# Source material start
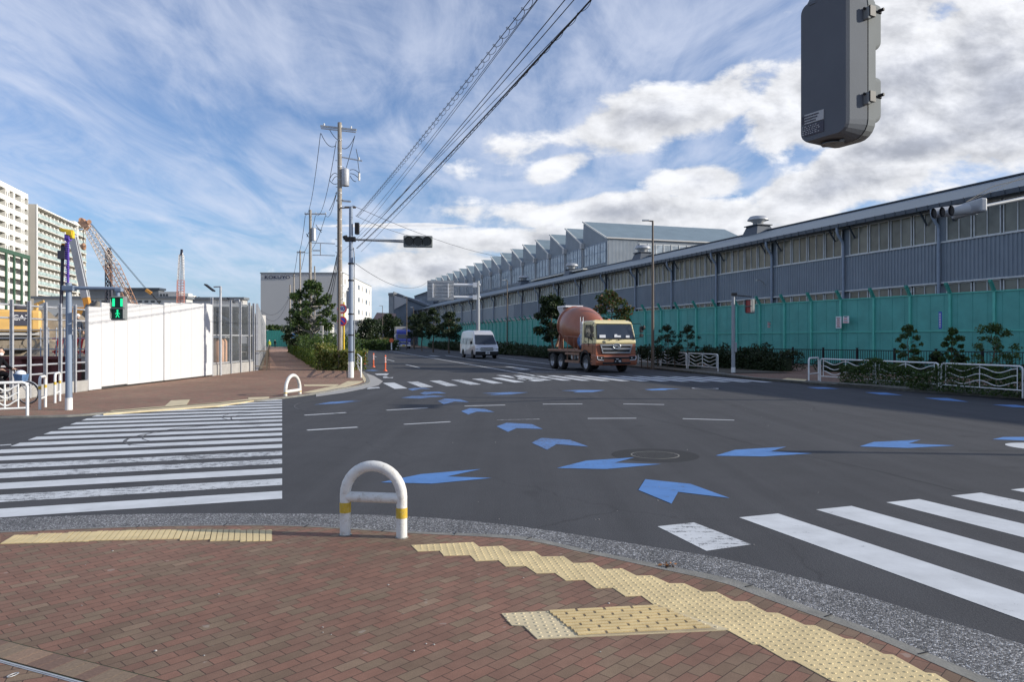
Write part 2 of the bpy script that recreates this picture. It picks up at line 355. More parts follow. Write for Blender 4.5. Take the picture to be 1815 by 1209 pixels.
# ------------------------------------------------------------------ geometry helpers
def G(px, py, z=0.0):
    d = (H - z) * F / (py - CY); return ((px - CX) / F * d, d)
def W(px, py, d): return Vector(((px - CX) / F * d, d, H + (CY - py) / F * d))
class MB:
    def __init__(s): s.v = []; s.f = []; s.m = []; s.sm = []
    def add(s, vs, fs, mi=0, smooth=False):
        k = len(s.v); s.v += [tuple(p) for p in vs]
        for f in fs: s.f.append(tuple(i + k for i in f)); s.m.append(mi); s.sm.append(smooth)
        return s
    def box(s, c, d, rot=0, mi=0, M=None):
        x, y, z = d[0] / 2, d[1] / 2, d[2] / 2
        P = [Vector((i * x, j * y, k * z)) for k in (-1, 1) for j in (-1, 1) for i in (-1, 1)]
        Mr = M if M is not None else Matrix.Rotation(rot, 3, 'Z')
        P = [Mr @ p + Vector(c) for p in P]
        return s.add(P, [(0, 2, 3, 1), (4, 5, 7, 6), (0, 1, 5, 4), (1, 3, 7, 5), (3, 2, 6, 7), (2, 0, 4, 6)], mi)
    def span(s, a, b, mi=0):
        return s.box([(a[i] + b[i]) / 2 for i in range(3)], [abs(b[i] - a[i]) for i in range(3)], 0, mi)
    def cyl(s, a, b, r0, r1=None, n=12, cap=True, mi=0):
        a, b = Vector(a), Vector(b); r1 = r0 if r1 is None else r1
        q = (b - a).to_track_quat('Z', 'Y'); A = []; B = []
        for i in range(n):
            t = 2 * math.pi * i / n; d = q @ Vector((math.cos(t), math.sin(t), 0)); A.append(a + d * r0); B.append(b + d * r1)
        s.add(A + B, [(i, (i + 1) % n, n + (i + 1) % n, n + i) for i in range(n)], mi, True)
        if cap: s.add(A + B, [tuple(range(n - 1, -1, -1)), tuple(range(n, 2 * n))], mi)
        return s
    def beam(s, a, b, w, h=None, mi=0):
        a, b = Vector(a), Vector(b); h = h or w; d = b - a
        q = d.to_track_quat('Y', 'Z') if abs(d.normalized().z) < .99 else d.to_track_quat('Y', 'X')
        return s.box((a + b) / 2, (w, d.length, h), M=q.to_matrix(), mi=mi)
    def tube(s, pts, r, n=8, mi=0, closed=False):
        pts = [Vector(p) for p in pts]; N = len(pts); rs = r if isinstance(r, (list, tuple)) else [r] * N
        rings = []; prev = None
        for i, p in enumerate(pts):
            if closed: t = pts[(i + 1) % N] - pts[i - 1]
            else: t = pts[min(i + 1, N - 1)] - pts[max(i - 1, 0)]
            t.normalize()
            if prev is None:
                ref = Vector((0, 0, 1)) if abs(t.z) < .9 else Vector((1, 0, 0)); x = t.cross(ref).normalized()
            else: x = (prev - t * prev.dot(t)).normalized()
            prev = x; y = t.cross(x)
            rings.append([p + (x * math.cos(2 * math.pi * k / n) + y * math.sin(2 * math.pi * k / n)) * rs[i] for k in range(n)])
        vs = [q for rg in rings for q in rg]; fs = []
        for i in range(N if closed else N - 1):
            a, b = i * n, ((i + 1) % N) * n
            fs += [(a + k, a + (k + 1) % n, b + (k + 1) % n, b + k) for k in range(n)]
        s.add(vs, fs, mi, True)
        if not closed: s.add(rings[0], [tuple(range(n - 1, -1, -1))], mi); s.add(rings[-1], [tuple(range(n))], mi)
        return s
    def prism(s, poly, z0, z1, mi=0):
        n = len(poly); a = sum(poly[i][0] * poly[(i + 1) % n][1] - poly[(i + 1) % n][0] * poly[i][1] for i in range(n))
        if a < 0: poly = poly[::-1]
        vs = [(x, y, z0) for x, y in poly] + [(x, y, z1) for x, y in poly]
        return s.add(vs, [tuple(range(n - 1, -1, -1)), tuple(range(n, 2 * n))] + [(i, (i + 1) % n, n + (i + 1) % n, n + i) for i in range(n)], mi)
    def sheet(s, poly, z, mi=0):
        n = len(poly); a = sum(poly[i][0] * poly[(i + 1) % n][1] - poly[(i + 1) % n][0] * poly[i][1] for i in range(n))
        if a < 0: poly = poly[::-1]
        return s.add([(x, y, z) for x, y in poly], [tuple(range(n))], mi)
    def xprof(s, prof, x0, x1, mi=0, wf=None):
        """profile in (y,z) extruded along x; wf(z) scales the half width"""
        n = len(prof); a = sum(prof[i][0] * prof[(i + 1) % n][1] - prof[(i + 1) % n][0] * prof[i][1] for i in range(n))
        if a < 0: prof = prof[::-1]
        g = wf or (lambda z: 1)
        vs = [(x0 * g(z), y, z) for y, z in prof] + [(x1 * g(z), y, z) for y, z in prof]
        return s.add(vs, [tuple(range(n - 1, -1, -1)), tuple(range(n, 2 * n))] + [(i, (i + 1) % n, n + (i + 1) % n, n + i) for i in range(n)], mi)
    def lathe(s, prof, o=(0, 0, 0), axis=(0, 0, 1), n=24, mi=0, smooth=True, cap=True):
        q = Vector(axis).to_track_quat('Z', 'Y'); o = Vector(o); vs = []; fs = []
        for r, z in prof:
            for k in range(n):
                t = 2 * math.pi * k / n; vs.append(o + q @ Vector((r * math.cos(t), r * math.sin(t), z)))
        for i in range(len(prof) - 1):
            fs += [(i * n + k, i * n + (k + 1) % n, (i + 1) * n + (k + 1) % n, (i + 1) * n + k) for k in range(n)]
        s.add(vs, fs, mi, smooth)
        if cap: s.add(vs[:n], [tuple(range(n - 1, -1, -1))], mi); s.add(vs[-n:], [tuple(range(n))], mi)
        return s
    def ell(s, c, r, n=12, mi=0, M=None):
        vs = []; fs = []; m_ = n // 2
        for i in range(m_ + 1):
            ph = math.pi * i / m_
            for k in range(n):
                t = 2 * math.pi * k / n
                p = Vector((r[0] * math.sin(ph) * math.cos(t), r[1] * math.sin(ph) * math.sin(t), -r[2] * math.cos(ph)))
                if M is not None: p = M @ p
                vs.append(p + Vector(c))
        for i in range(m_): fs += [(i * n + k, i * n + (k + 1) % n, (i + 1) * n + (k + 1) % n, (i + 1) * n + k) for k in range(n)]
        return s.add(vs, fs, mi, True)
WM = {}
def link(name, me, mats_, parent, world):
    o = bpy.data.objects.new(name, me); C.objects.link(o)
    for m_ in (mats_ if isinstance(mats_, (list, tuple)) else [mats_]): me.materials.append(MATS[m_] if isinstance(m_, str) else m_)
    if parent is not None:
        o.parent = parent; WM[o] = WM.get(parent, Matrix.Identity(4))
        if world: me.transform(WM[o].inverted())
    return o
def obj(name, mb, mats_, parent=None, world=False, bevel=0, **tagkw):
    me = bpy.data.meshes.new(name); me.from_pydata(mb.v, [], mb.f); me.update()
    me.polygons.foreach_set('material_index', mb.m); me.polygons.foreach_set('use_smooth', mb.sm)
    o = link(name, me, mats_, parent, world)
    if bevel:
        bv = o.modifiers.new('bevel', 'BEVEL'); bv.width = bevel; bv.segments = 2; bv.limit_method = 'ANGLE'; bv.angle_limit = R(35)
    if tagkw: tag(o, **tagkw)
    return o
def tag(o, label=None, cat=None, group=None, kind=None):
    if label: o['label'] = label
    if cat: o['category'] = cat
    if group: o['group'] = group
    if kind: o['kind'] = kind
    return o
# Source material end
Your task -
Copy out the data above exactly, except the pictures.

Complete response -
Write part 2 of the bpy script that recreates this picture. It picks up at line 355. More parts follow. Write for Blender 4.5. Take the picture to be 1815 by 1209 pixels.
# ------------------------------------------------------------------ geometry helpers
def G(px, py, z=0.0):
    d = (H - z) * F / (py - CY); return ((px - CX) / F * d, d)
def W(px, py, d): return Vector(((px - CX) / F * d, d, H + (CY - py) / F * d))
class MB:
    def __init__(s): s.v = []; s.f = []; s.m = []; s.sm = []
    def add(s, vs, fs, mi=0, smooth=False):
        k = len(s.v); s.v += [tuple(p) for p in vs]
        for f in fs: s.f.append(tuple(i + k for i in f)); s.m.append(mi); s.sm.append(smooth)
        return s
    def box(s, c, d, rot=0, mi=0, M=None):
        x, y, z = d[0] / 2, d[1] / 2, d[2] / 2
        P = [Vector((i * x, j * y, k * z)) for k in (-1, 1) for j in (-1, 1) for i in (-1, 1)]
        Mr = M if M is not None else Matrix.Rotation(rot, 3, 'Z')
        P = [Mr @ p + Vector(c) for p in P]
        return s.add(P, [(0, 2, 3, 1), (4, 5, 7, 6), (0, 1, 5, 4), (1, 3, 7, 5), (3, 2, 6, 7), (2, 0, 4, 6)], mi)
    def span(s, a, b, mi=0):
        return s.box([(a[i] + b[i]) / 2 for i in range(3)], [abs(b[i] - a[i]) for i in range(3)], 0, mi)
    def cyl(s, a, b, r0, r1=None, n=12, cap=True, mi=0):
        a, b = Vector(a), Vector(b); r1 = r0 if r1 is None else r1
        q = (b - a).to_track_quat('Z', 'Y'); A = []; B = []
        for i in range(n):
            t = 2 * math.pi * i / n; d = q @ Vector((math.cos(t), math.sin(t), 0)); A.append(a + d * r0); B.append(b + d * r1)
        s.add(A + B, [(i, (i + 1) % n, n + (i + 1) % n, n + i) for i in range(n)], mi, True)
        if cap: s.add(A + B, [tuple(range(n - 1, -1, -1)), tuple(range(n, 2 * n))], mi)
        return s
    def beam(s, a, b, w, h=None, mi=0):
        a, b = Vector(a), Vector(b); h = h or w; d = b - a
        q = d.to_track_quat('Y', 'Z') if abs(d.normalized().z) < .99 else d.to_track_quat('Y', 'X')
        return s.box((a + b) / 2, (w, d.length, h), M=q.to_matrix(), mi=mi)
    def tube(s, pts, r, n=8, mi=0, closed=False):
        pts = [Vector(p) for p in pts]; N = len(pts); rs = r if isinstance(r, (list, tuple)) else [r] * N
        rings = []; prev = None
        for i, p in enumerate(pts):
            if closed: t = pts[(i + 1) % N] - pts[i - 1]
            else: t = pts[min(i + 1, N - 1)] - pts[max(i - 1, 0)]
            t.normalize()
            if prev is None:
                ref = Vector((0, 0, 1)) if abs(t.z) < .9 else Vector((1, 0, 0)); x = t.cross(ref).normalized()
            else: x = (prev - t * prev.dot(t)).normalized()
            prev = x; y = t.cross(x)
            rings.append([p + (x * math.cos(2 * math.pi * k / n) + y * math.sin(2 * math.pi * k / n)) * rs[i] for k in range(n)])
        vs = [q for rg in rings for q in rg]; fs = []
        for i in range(N if closed else N - 1):
            a, b = i * n, ((i + 1) % N) * n
            fs += [(a + k, a + (k + 1) % n, b + (k + 1) % n, b + k) for k in range(n)]
        s.add(vs, fs, mi, True)
        if not closed: s.add(rings[0], [tuple(range(n - 1, -1, -1))], mi); s.add(rings[-1], [tuple(range(n))], mi)
        return s
    def prism(s, poly, z0, z1, mi=0):
        n = len(poly); a = sum(poly[i][0] * poly[(i + 1) % n][1] - poly[(i + 1) % n][0] * poly[i][1] for i in range(n))
        if a < 0: poly = poly[::-1]
        vs = [(x, y, z0) for x, y in poly] + [(x, y, z1) for x, y in poly]
        return s.add(vs, [tuple(range(n - 1, -1, -1)), tuple(range(n, 2 * n))] + [(i, (i + 1) % n, n + (i + 1) % n, n + i) for i in range(n)], mi)
    def sheet(s, poly, z, mi=0):
        n = len(poly); a = sum(poly[i][0] * poly[(i + 1) % n][1] - poly[(i + 1) % n][0] * poly[i][1] for i in range(n))
        if a < 0: poly = poly[::-1]
        return s.add([(x, y, z) for x, y in poly], [tuple(range(n))], mi)
    def xprof(s, prof, x0, x1, mi=0, wf=None):
        """profile in (y,z) extruded along x; wf(z) scales the half width"""
        n = len(prof); a = sum(prof[i][0] * prof[(i + 1) % n][1] - prof[(i + 1) % n][0] * prof[i][1] for i in range(n))
        if a < 0: prof = prof[::-1]
        g = wf or (lambda z: 1)
        vs = [(x0 * g(z), y, z) for y, z in prof] + [(x1 * g(z), y, z) for y, z in prof]
        return s.add(vs, [tuple(range(n - 1, -1, -1)), tuple(range(n, 2 * n))] + [(i, (i + 1) % n, n + (i + 1) % n, n + i) for i in range(n)], mi)
    def lathe(s, prof, o=(0, 0, 0), axis=(0, 0, 1), n=24, mi=0, smooth=True, cap=True):
        q = Vector(axis).to_track_quat('Z', 'Y'); o = Vector(o); vs = []; fs = []
        for r, z in prof:
            for k in range(n):
                t = 2 * math.pi * k / n; vs.append(o + q @ Vector((r * math.cos(t), r * math.sin(t), z)))
        for i in range(len(prof) - 1):
            fs += [(i * n + k, i * n + (k + 1) % n, (i + 1) * n + (k + 1) % n, (i + 1) * n + k) for k in range(n)]
        s.add(vs, fs, mi, smooth)
        if cap: s.add(vs[:n], [tuple(range(n - 1, -1, -1))], mi); s.add(vs[-n:], [tuple(range(n))], mi)
        return s
    def ell(s, c, r, n=12, mi=0, M=None):
        vs = []; fs = []; m_ = n // 2
        for i in range(m_ + 1):
            ph = math.pi * i / m_
            for k in range(n):
                t = 2 * math.pi * k / n
                p = Vector((r[0] * math.sin(ph) * math.cos(t), r[1] * math.sin(ph) * math.sin(t), -r[2] * math.cos(ph)))
                if M is not None: p = M @ p
                vs.append(p + Vector(c))
        for i in range(m_): fs += [(i * n + k, i * n + (k + 1) % n, (i + 1) * n + (k + 1) % n, (i + 1) * n + k) for k in range(n)]
        return s.add(vs, fs, mi, True)
WM = {}
def link(name, me, mats_, parent, world):
    o = bpy.data.objects.new(name, me); C.objects.link(o)
    for m_ in (mats_ if isinstance(mats_, (list, tuple)) else [mats_]): me.materials.append(MATS[m_] if isinstance(m_, str) else m_)
    if parent is not None:
        o.parent = parent; WM[o] = WM.get(parent, Matrix.Identity(4))
        if world: me.transform(WM[o].inverted())
    return o
def obj(name, mb, mats_, parent=None, world=False, bevel=0, **tagkw):
    me = bpy.data.meshes.new(name); me.from_pydata(mb.v, [], mb.f); me.update()
    me.polygons.foreach_set('material_index', mb.m); me.polygons.foreach_set('use_smooth', mb.sm)
    o = link(name, me, mats_, parent, world)
    if bevel:
        bv = o.modifiers.new('bevel', 'BEVEL'); bv.width = bevel; bv.segments = 2; bv.limit_method = 'ANGLE'; bv.angle_limit = R(35)
    if tagkw: tag(o, **tagkw)
    return o
def tag(o, label=None, cat=None, group=None, kind=None):
    if label: o['label'] = label
    if cat: o['category'] = cat
    if group: o['group'] = group
    if kind: o['kind'] = kind
    return o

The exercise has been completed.